Une rampe avait été établie face à la maison en béton que les allemands n'avaient pu démolir mais qui s'était disloquée sous les charges de plastic U.S. Une route pour les engins lourds était en construction face à notre petite route de descente à la mer et des bulldozers s'escrimaient à faire une descente au Mont-Olive; elle sera destinée uniquement à la descente à la plage des ducks conduits par des dockers noirs dont le camp se montait derrière notre maison.
En effet tout au début du débarquement les "ducks" allaient directement porter ravitaillement et munitions aux unités combattantes mais, plus le front s'éloignait, plus ce rôle était dévolu aux CMC.

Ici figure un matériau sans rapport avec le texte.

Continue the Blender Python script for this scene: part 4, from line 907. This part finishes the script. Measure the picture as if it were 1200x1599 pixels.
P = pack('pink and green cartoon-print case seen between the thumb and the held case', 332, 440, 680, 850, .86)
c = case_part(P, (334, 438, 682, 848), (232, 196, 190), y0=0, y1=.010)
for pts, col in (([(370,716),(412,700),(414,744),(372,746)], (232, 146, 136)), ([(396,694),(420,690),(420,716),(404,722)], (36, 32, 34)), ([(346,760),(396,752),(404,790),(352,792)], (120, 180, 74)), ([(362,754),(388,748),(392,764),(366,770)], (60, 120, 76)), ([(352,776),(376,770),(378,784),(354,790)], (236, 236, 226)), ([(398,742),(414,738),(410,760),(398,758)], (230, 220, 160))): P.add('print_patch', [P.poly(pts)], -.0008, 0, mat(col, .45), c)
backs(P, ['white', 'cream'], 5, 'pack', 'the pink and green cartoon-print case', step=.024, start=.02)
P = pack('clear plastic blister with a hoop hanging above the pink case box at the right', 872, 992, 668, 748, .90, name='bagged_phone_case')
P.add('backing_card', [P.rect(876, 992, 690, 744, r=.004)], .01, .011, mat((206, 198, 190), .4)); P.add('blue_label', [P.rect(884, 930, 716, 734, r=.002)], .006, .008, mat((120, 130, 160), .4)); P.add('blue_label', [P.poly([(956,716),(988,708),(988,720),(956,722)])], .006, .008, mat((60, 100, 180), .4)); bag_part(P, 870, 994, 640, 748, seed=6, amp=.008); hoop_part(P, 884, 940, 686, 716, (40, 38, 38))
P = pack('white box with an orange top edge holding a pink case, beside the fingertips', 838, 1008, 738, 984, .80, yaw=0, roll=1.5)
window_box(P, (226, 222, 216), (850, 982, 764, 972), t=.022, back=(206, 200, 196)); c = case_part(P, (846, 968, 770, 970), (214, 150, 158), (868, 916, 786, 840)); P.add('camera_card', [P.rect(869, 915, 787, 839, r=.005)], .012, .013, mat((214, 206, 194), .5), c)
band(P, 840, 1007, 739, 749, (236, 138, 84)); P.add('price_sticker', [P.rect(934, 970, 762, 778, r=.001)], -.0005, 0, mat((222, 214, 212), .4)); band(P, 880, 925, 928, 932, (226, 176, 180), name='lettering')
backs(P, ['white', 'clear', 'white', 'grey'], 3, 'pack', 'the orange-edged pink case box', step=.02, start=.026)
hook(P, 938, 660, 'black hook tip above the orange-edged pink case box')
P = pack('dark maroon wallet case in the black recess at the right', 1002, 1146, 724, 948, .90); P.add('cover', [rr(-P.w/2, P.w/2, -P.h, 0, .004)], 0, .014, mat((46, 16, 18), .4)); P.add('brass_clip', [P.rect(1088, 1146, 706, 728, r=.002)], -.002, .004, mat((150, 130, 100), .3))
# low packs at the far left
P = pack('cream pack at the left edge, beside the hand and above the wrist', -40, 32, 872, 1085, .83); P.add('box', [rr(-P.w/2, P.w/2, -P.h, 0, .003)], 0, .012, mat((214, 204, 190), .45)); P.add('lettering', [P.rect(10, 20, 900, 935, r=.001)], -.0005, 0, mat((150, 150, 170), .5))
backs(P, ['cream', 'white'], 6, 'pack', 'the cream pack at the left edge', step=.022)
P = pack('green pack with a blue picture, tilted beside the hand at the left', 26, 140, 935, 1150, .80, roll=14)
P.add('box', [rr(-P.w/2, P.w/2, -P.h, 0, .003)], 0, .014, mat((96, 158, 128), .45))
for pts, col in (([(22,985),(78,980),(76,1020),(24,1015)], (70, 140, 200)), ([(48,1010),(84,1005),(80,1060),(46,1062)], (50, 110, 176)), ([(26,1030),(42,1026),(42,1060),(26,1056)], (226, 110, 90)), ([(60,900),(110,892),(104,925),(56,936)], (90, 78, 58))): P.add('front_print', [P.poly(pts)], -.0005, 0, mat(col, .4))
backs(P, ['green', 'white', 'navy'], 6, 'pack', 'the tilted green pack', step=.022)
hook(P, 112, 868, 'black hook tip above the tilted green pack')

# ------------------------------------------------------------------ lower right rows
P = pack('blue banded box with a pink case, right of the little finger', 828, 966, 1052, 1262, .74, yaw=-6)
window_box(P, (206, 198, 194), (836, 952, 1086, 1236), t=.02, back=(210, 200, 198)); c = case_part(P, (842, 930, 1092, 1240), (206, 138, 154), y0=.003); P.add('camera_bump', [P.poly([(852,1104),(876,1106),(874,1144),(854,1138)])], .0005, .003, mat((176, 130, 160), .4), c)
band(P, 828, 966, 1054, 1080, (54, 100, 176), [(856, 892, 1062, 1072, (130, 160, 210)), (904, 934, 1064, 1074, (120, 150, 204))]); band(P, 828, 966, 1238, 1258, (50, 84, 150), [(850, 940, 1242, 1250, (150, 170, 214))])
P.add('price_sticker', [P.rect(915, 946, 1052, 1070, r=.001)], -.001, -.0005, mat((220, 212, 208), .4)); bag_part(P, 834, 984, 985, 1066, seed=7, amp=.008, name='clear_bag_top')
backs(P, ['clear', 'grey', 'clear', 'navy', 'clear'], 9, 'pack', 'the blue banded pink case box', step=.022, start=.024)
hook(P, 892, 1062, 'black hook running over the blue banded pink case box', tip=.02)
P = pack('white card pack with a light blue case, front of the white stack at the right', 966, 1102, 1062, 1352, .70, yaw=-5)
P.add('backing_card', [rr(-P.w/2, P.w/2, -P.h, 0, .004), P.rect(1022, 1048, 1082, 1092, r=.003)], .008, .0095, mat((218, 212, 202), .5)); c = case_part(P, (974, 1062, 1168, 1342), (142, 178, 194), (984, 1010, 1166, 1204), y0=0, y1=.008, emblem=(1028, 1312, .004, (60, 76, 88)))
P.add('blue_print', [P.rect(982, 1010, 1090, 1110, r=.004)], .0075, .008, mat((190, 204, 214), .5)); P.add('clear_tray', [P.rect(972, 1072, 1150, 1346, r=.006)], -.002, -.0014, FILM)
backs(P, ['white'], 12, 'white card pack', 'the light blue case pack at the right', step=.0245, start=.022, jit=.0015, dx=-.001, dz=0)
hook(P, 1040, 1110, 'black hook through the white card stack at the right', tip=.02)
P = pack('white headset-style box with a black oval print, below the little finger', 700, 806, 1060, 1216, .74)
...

Je devais revoir le colonel deux jours après c'est-à-dire la veille de la tempête; il était rayonnant et m'accueillit en me disant "-Hier nous avons dépassé le tonnage moyen du port de New-York !"

la désolation
Le surlendemain, c'était la désolation : la plupart des gros pon­tons coulés, la digue flottante tordue comme un tire-bouchon et les petites barges et embarcations drossées contre elle.

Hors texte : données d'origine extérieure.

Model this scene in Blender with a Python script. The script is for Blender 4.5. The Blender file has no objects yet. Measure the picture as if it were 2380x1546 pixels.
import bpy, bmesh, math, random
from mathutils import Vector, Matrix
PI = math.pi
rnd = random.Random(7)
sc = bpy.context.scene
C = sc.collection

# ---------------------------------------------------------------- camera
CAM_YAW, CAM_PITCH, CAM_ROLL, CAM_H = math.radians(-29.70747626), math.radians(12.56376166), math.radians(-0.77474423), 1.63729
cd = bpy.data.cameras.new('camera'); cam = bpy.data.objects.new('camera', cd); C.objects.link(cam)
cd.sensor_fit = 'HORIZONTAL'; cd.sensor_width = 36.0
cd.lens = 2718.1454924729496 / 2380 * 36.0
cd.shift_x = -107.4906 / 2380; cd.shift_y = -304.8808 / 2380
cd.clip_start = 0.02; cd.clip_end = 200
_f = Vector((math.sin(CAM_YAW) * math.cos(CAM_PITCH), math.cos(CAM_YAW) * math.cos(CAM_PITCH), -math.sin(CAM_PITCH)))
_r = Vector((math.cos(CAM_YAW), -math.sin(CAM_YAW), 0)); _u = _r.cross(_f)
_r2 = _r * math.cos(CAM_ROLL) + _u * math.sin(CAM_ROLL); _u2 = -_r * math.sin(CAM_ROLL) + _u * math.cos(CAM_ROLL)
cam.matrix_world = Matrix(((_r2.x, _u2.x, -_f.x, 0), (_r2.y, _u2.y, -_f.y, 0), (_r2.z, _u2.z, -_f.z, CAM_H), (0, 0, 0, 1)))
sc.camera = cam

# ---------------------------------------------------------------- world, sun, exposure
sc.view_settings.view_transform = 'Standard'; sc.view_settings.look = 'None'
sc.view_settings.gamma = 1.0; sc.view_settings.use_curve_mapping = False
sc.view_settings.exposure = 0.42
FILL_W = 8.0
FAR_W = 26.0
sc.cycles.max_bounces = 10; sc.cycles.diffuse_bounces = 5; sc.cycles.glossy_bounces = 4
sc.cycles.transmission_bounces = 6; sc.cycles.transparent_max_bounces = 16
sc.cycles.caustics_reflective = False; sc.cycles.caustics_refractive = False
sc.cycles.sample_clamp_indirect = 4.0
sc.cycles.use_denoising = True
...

Tout était à refaire, ils le refirent....
Un jour, vers midi, nous eûmes la visite de deux officiers U.S. qui las de manger les éternelles mêmes conserves nous demandèrent si on pouvait leur cuire deux biftecks qu'ils s'étaient procurés. Bien entendu ils déjeunèrent avec nous et les frites accompagnèrent la viande. Ils ne parlaient pas français mais je réussis à comprendre que c'étaient eux qui avaient été chargé de préparer les cartes détaillées du débarquement sur Omaha-Beach et que deux questions les préoccupaient :
Ils croyaient que la voie du petit tortillard existait encore car bien visible sur les photos aériennes.
Ils avaient étudié le déplacement des bancs de sable sur la plage mais n'avaient trouvé aucune règle valable.
Sur ce dernier point je leur dis qu'il n'y en avait pas et que leur déplacement dépendait des tempêtes et était donc imprévisible.

Fini de taper à Carnon-Plage le 22 novembre 1990.